Und noch ein Beispiel für Geschichtsklitterung: Als heldenhafter Entdecker Amerikas gilt Christoph Kolumbus, obwohl er nur versehentlich auf einen Kontinent gestoßen ist, den schon lange vor ihm viele andere Menschen entdeckt und sogar zu ihrem Zeltplatz auserkoren hatten. Genauso gut könnte man irgendeinen Deutschen als heldenhaften Entdecker preisen, weil er mit dem Auto eine Straße nach Italien entdecken wollte und sich in Dänemark am Ziel wähnte.

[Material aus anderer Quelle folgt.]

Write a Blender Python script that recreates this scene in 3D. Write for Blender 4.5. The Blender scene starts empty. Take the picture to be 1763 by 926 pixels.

Es würde der Menschheit sehr zum Vorteil gereichen, wenn die Historiker nicht mehr die falschen Menschen als Helden verklärten, sondern die Wahrheit auf den Sockel höben. Putin würde den Krieg gegen die Ukraine möglicherweise beenden, wenn er fortan davon ausgehen müsste, dass er auch in den Geschichtsbüchern Russlands dereinst nicht als Held gepriesen, sondern dass dort Folgendes – historisch verbürgt und streng wissenschaftlich – stehen würde: dass Putin ein Feigling war, der im Krieg gegen die Ukraine Tausende unschuldige Menschen töten und ganze Städte zerstören ließ. Dass ein Pony mit einer Fliege auf dem Rücken mehr Gehirn trägt als das Pony mit Putin auf dem Rücken. Und dass Putin, der homosexuelle Menschen in Russland ächten und verfolgen lässt, seinen schwarzen Gürtel im Judo nur deswegen erhalten hat, weil er sein außer Kontrolle geratenes Kamasutra mit anderen Männern als Judo-Kämpfe deklarierte.

Während die Historiker nicht mehr die falschen Menschen als Helden verklären sollten, sollten sich die Menschen bessere Vorbilder suchen: Heldentum besteht nicht darin, als Action-Star vor einer Kamera zu schauspielern und dabei keine Angst vor Überschätzung und schlechten Drehbüchern zu haben. Heldentum besteht zum Beispiel darin, als Alten- oder Krankenpfleger zu arbeiten und dabei keine Angst vor Überstunden und schlechter Bezahlung zu haben.

Und die Menschen sollten auch Folgendes beherzigen: Helden werden meist dort gebraucht, wo sich Menschen gegenüber anderen Menschen respektive Lebewesen unvernünftig oder rücksichtslos verhalten. Für eine erstrebenswerte Gesellschaft bedarf es also nicht mehr Helden, sondern vor allem weniger Unvernunft und Rücksichtslosigkeit.